Prediction horizons vary, but the general idea is the same whether experts are trying to forecast the weather, economies, elections or social unrest: No matter how brilliant the analysts may be, no matter how abundant the resources at their disposal, their vision can only go so far.
A second point is even more humbling: People are really bad at predicting the future. This very much includes experts. In the largest and best-known test of the accuracy of expert predictions, a study reported in Philip Tetlock's book Expert Political Judgment: How Good Is It? How Can We Know?, the average expert was found to be only slight more accurate than a dart-throwing chimpanzee. Many experts would have done better if they had made random guesses. And even the best forecasters were beaten by arbitrary rules such as "always predict no change" (a rule that worked very well for the first 30 years of Hosni Mubarak's regime).
It's easy to conclude that all hope is lost. But that would be wrong. In the Tetlock study, what separated those with modest but significant predictive ability from the utterly hopeless was their style of thinking.
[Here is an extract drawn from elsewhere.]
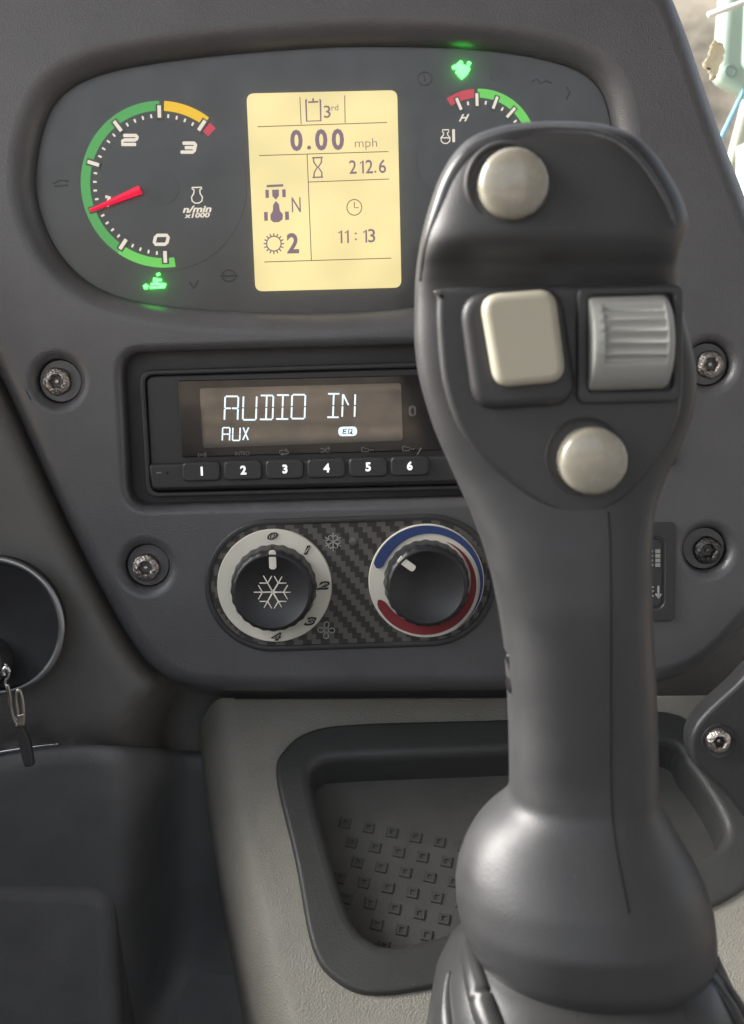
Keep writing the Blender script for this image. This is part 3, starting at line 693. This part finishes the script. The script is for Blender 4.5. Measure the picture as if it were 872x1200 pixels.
tray = thing('storage_tray', CN(600, 1000, -.02), 'black moulded storage tray with studded floor sunk in the beige console behind the joystick', 'tray')
rim_o = smooth([cuv(*p) for p in [(324, 912), (334, 880), (366, 858), (430, 850), (600, 845), (780, 836), (830, 880), (880, 940), (900, 1000), (872, 1042), (800, 1078), (640, 1125), (520, 1156), (440, 1167), (395, 1152), (366, 1112), (346, 1010)]], 6)
rim_i = smooth([cuv(*p) for p in [(365, 918), (374, 898), (410, 892), (600, 884), (770, 872), (806, 900), (842, 955), (846, 985), (818, 1006), (700, 1045), (560, 1085), (470, 1109), (432, 1102), (408, 1070), (384, 995)]], 6)
slab('tray_rim', rim_o, M_tray, tray, [rim_i], depth=.026, bevel=.0022, seg=5, frame=cframe(.0028), hole_bevel=.0045)
HF = -.020
fl_o = [(a * 1.0, c) for a, c in inset(rim_i if area2(rim_i) > 0 else rim_i[::-1], -.002)]
slab('tray_floor', fl_o, M_trayfloor, tray, depth=.002, frame=cframe(HF))
# studs of the floor: staggered rows, measured in the plane of the floor
st0 = Vector(cuv(405, 965, HF)); e1 = (Vector(cuv(515, 987, HF)) - st0) / 4; e2 = (Vector(cuv(442, 1084, HF)) - st0) / 5
from mathutils.geometry import intersect_point_tri_2d
def inside(p, poly):
    c = False
    for i in range(len(poly)):
        (x1, y1), (x2, y2) = poly[i - 1], poly[i]
        if (y1 > p[1]) != (y2 > p[1]) and p[0] < (x2 - x1) * (p[1] - y1) / (y2 - y1) + x1: c = not c
    return c
stud_me = None; safe = inset(rim_i if area2(rim_i) > 0 else rim_i[::-1], .0032); nst = 0
ex = e1.normalized(); ey = Vector((-ex.y, ex.x)) if (Vector((-ex.y, ex.x)).dot(e2) > 0) else Vector((ex.y, -ex.x)); hs = .0025
for j in range(0, 9):
    for i in range(-2, 15):
        p = st0 + e1 * i + e2 * j
        if not inside(p, safe): continue
        if nst > 110: continue
        nst += 1
        if stud_me is None:
            V = []
            for s_, h in ((1.0, 0), (.86, .0009), (.42, .0009), (.36, .0003)):
                for a, b_ in ((-1, -1), (1, -1), (1, 1), (-1, 1)):
                    q = (ex * a + ey * b_) * hs * s_; V.append(cu_ * q.x + cv_ * q.y + cn_ * h)
            F = [[k_ * 4 + m_, k_ * 4 + (m_ + 1) % 4, k_ * 4 + 4 + (m_ + 1) % 4, k_ * 4 + 4 + m_] for k_ in range(3) for m_ in range(4)] + [[12, 13, 14, 15]]
            stud_me = bpy.data.meshes.new('stud'); stud_me.from_pydata(V, [], F)
            bm = bmesh.new(); bm.from_mesh(stud_me); bmesh.ops.recalc_face_normals(bm, faces=bm.faces); bm.to_mesh(stud_me); bm.free(); stud_me.materials.append(M_stud)
        o = bpy.data.objects.new('stud', stud_me); link(o, tray, Q0 + cu_ * p.x + cv_ * p.y + cn_ * HF)

# ================================================================== IGNITION, KEYS, LOWER LEFT
YI = -.014
ign = thing('ignition_switch', W(-5, 810, YI), 'round black ignition switch plate with bright metal rim at the left edge', 'ignition switch')
ic = W(-7, 733, YI); s_ = S(-7, 733, YI)
V, F = [], []
for i in range(72):
    a = 2 * pi * i / 72
    for k_ in range(10):
        A = 2 * pi * k_ / 10; r = (80 + 4.2 * cos(A)) * s_; V.append((ic.x + r * cos(a), YI - .001 - 3.4 * s_ * sin(A), ic.z + r * sin(a)))
for i in range(72):
    for k_ in range(10): F.append([i * 10 + k_, i * 10 + (k_ + 1) % 10, ((i + 1) % 72) * 10 + (k_ + 1) % 10, ((i + 1) % 72) * 10 + k_])
mesh_obj('metal_rim', V, F, M_rim, ign, True)
lathe('switch_face', ic.x, ic.z, [(79 * s_, YI + .016), (79 * s_, YI), (74 * s_, YI + .001), (1e-5, YI + .002)], M_knob, ign, 64)
lk = W(-12, 772, YI); lathe('lock_barrel', lk.x, lk.z, [(27 * s_, YI + .002), (27 * s_, YI - .010), (25 * s_, YI - .012), (12 * s_, YI - .0125), (1e-5, YI - .012)], M_black, ign, 40)
YKy = YI - .014
keys = thing('key_ring', W(14, 790, YKy), 'bunch of keys hanging from the ignition, metal loops and a black fob', 'keys')
mbk = MB(); mbk.add(*tube_geo([W(*p, YKy) for p in smooth([(6, 778), (10, 784), (10, 792), (6, 800), (10, 812), (12, 826), (16, 838), (20, 846)], 4, False)], .0006, 8)); mbk.add(*tube_geo([W(*p, YKy - .001) for p in smooth([(5, 792), (4, 786), (8, 782), (11, 788)], 4, False)], .0009, 8)); mbk.build('wire_loop', M_steel, keys)
mbk = MB(); mbk.add(*tube_geo([W(*p, YKy - .001) for p in smooth([(9, 802), (12, 815), (14, 832), (18, 846), (24, 850)], 4, False)], .0007, 8)); mbk.add(*tube_geo([W(*p, YKy - .002) for p in smooth([(24, 852), (21, 834), (19, 818), (22, 808), (26, 818), (28, 836), (28, 848)], 4, False)], .0007, 8)); mbk.build('wire_loop', M_brass, keys)
slab('key_tag', round_poly(pxloop([(23, 848), (22, 836), (31, 834), (31, 848)], YKy), .0006), M_brass, keys, yf=YKy - .003, depth=.001, bevel=.0003)
slab('key_fob', round_poly(pxloop([(30, 898), (26, 884), (18, 848), (27, 846), (36, 868), (41, 896)], YKy), .001), M_black, keys, yf=YKy - .002, depth=.003, bevel=.0008)

low = thing('lower_panel', W(60, 960, .02), 'dark lower dash panel with thin bright metal edge, below the ignition', 'lower panel')
V, F = [], []
topc = smooth([(-460, 950), (-280, 930), (-120, 905), (-40, 890), (20, 879), (80, 872), (140, 874), (200, 878), (260, 884), (340, 890)], 5, False)
for px, py in topc:
    for dy, y_ in ((0, -.002), (4, -.0075), (10, -.009), (26, -.008), (70, .006), (420, .045)): V.append(W(px, py + dy, y_ + .07 * (lambda q: q * q * (3 - 2 * q))(min(1, max(0, (px - 130) / 95)))))
for i in range(len(topc) - 1):
    for k_ in range(5): F.append([i * 6 + k_, i * 6 + k_ + 1, (i + 1) * 6 + k_ + 1, (i + 1) * 6 + k_])
mesh_obj('panel', V, F, M_dark, low, True)
tp = [W(px, py - 1, -.0075) for px, py in topc[:int(len(topc) * .56)]]
mesh_obj('metal_edge', *tube_geo(tp, [.0011 * (1 - .75 * (i / len(tp)) ** 3) for i in range(len(tp))], 10), M_steel, low, True)

# footwell: back, floor and a low box
fw = slab('footwell', pxloop([(-400, 1500), (-400, 850), (700, 850), (700, 1500)], .10), M_dark, None, yf=.10, depth=.01); tag(fw, kind='structure')
fb = thing('footwell_box', W(60, 1220, .05), 'low dark box in the footwell at the bottom left', 'box')
bxl = round_poly(pxloop([(-200, 1330), (-200, 985), (150, 1000), (166, 1330)], .05), .014)
slab('box_body', bxl, M_dark, fb, yf=.012, depth=.08, bevel=.008)
fl_z = W(436, 1330, .1).z
flr = mesh_obj('floor', [(-.9, .11, fl_z), (.9, .11, fl_z), (.9, -1.2, fl_z - .02), (-.9, -1.2, fl_z - .02)], [[0, 1, 2, 3]], M_dark); tag(flr, kind='structure')

# ================================================================== JOYSTICK
YJ = -.165
js = thing('joystick', W(690, 1260, YJ), 'black control joystick with cream buttons, rocker and ribbed roller, in front of the dashboard', 'joystick')
SIL = [(143.5, 640, 672), (145, 622, 688), (148, 600, 702), (152, 582, 714), (158, 564, 727), (165, 549, 738), (175, 537, 749), (190, 525, 762), (210, 514, 775), (230, 507, 786), (250, 501, 794), (266, 497, 796), (280, 494, 791), (292, 492, 787), (310, 489, 786), (330, 487, 788), (360, 486, 794), (400, 486, 805), (430, 489, 811), (450, 493, 812), (475, 500, 810), (500, 508, 802), (520, 516, 794), (540, 525, 784), (560, 534, 775), (580, 543, 767), (600, 552, 762), (640, 567, 759), (680, 578, 759), (720, 586, 761), (760, 592, 763), (800, 595, 765), (850, 597, 767), (900, 598, 768), (928, 598, 768), (938, 592, 771), (946, 580, 776), (955, 568, 782), (968, 556, 789), (985, 546, 799), (1005, 538, 811), (1030, 534, 823), (1055, 535, 830), (1080, 540, 833), (1100, 549, 833), (1120, 560, 831), (1140, 570, 826), (1160, 578, 820), (1185, 584, 812)]
FRONT = [(143.5, .001), (145, .004), (150, .0085), (158, .0125), (170, .0155), (190, .0175), (240, .0195), (276, .0205), (288, .0200), (300, .0180), (314, .0145), (332, .0120), (352, .0108), (470, .0110), (560, .0120), (600, .0140), (640, .0165), (700, .0185), (800, .0185), (900, .0190), (930, .0200), (955, .0225), (985, .0265), (1020, .0315), (1060, .0350), (1100, .0350), (1140, .0315), (1185, .027)]
NEXP = [(143, 3), (170, 4.4), (300, 4.8), (560, 4.2), (640, 3.4), (720, 2.8), (920, 2.6), (970, 2.3), (1190, 2.2)]
def tab(T, x, col=1):
    if x <= T[0][0]: return T[0][col]
    for r0, r1 in zip(T, T[1:]):
        if x <= r1[0]:
            f_ = (x - r0[0]) / (r1[0] - r0[0]); return r0[col] + (r1[col] - r0[col]) * f_
    return T[-1][col]
def tabs(T, x, col=1, w=5):
    if x < 156: return tab(T, x, col)
    return sum(tab(T, x + d, col) for d in (-w, -w / 2, 0, w / 2, w)) / 5
def jsec(py, n=72):
    l, r = tabs(SIL, py, 1), tabs(SIL, py, 2); fr = tabs(FRONT, py, 1, 4); bk = min(fr * 1.0, .022); e = tab(NEXP, py)
    Lp, Rp = W(l, py, YJ), W(r, py, YJ); C = (Lp + Rp) / 2; ex_ = (Rp - Lp) / 2; out = []
    for i in range(n):
        a = 2 * pi * i / n; c, s_ = cos(a), sin(a)
        x = math.copysign(abs(c) ** (2 / e), c); y = math.copysign(abs(s_) ** (2 / e), s_)
        out.append(C + ex_ * x + Vector((0, -y * (fr if y > 0 else bk), 0)))
    return out
rows = [143.5, 144.2, 145, 146.5, 148, 150, 152, 155, 158, 161, 165, 170, 175, 182] + list(range(190, 284, 8)) + list(range(284, 336, 4)) + list(range(336, 920, 12)) + list(range(920, 1188, 5))
V, F = [], []
n = 96
for py in rows: V += jsec(py, n)
for k_ in range(len(rows) - 1):
    for i in range(n): F.append([k_ * n + i, k_ * n + (i + 1) % n, (k_ + 1) * n + (i + 1) % n, (k_ + 1) * n + i])
F.append(list(range(n))); F.append([(len(rows) - 1) * n + i for i in range(n)])
grip = mesh_obj('grip', V, F, M_stick, js, True)
def jfront(px, py):
    """front surface of the grip at this place"""
    l, r = tabs(SIL, py, 1), tabs(SIL, py, 2); e = tab(NEXP, py); fr = tabs(FRONT, py, 1, 4)
    x = min(.98, abs((px - (l + r) / 2) / ((r - l) / 2))); yy = YJ - fr * (1 - x ** e) ** (1 / e)
    return yy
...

Experts who had one big idea they were certain would reveal what was to come were handily beaten by those who used diverse information and analytical models, were comfortable with complexity and uncertainty and kept their confidence in check.
What this and much other research suggests is that the right training, tools and organization can make people better forecasters. Their vision will be not be perfect, so they won't see to the prediction horizon. But they will see closer to the horizon. And their vision will be as good as anyone's can reasonably be expected to be.
The people who are riding the one-trick pony do not do very well.  The world has gone through many enormous changes.  Yet the doom predicting crowd usually mistimed, or gets these events completely wrong.  Often a real disaster preempts the predicted one.  Other times the conditions that created the concern work themselves out.
Being flexible is important.  It is important because there is always more noise in the data then you first suspect.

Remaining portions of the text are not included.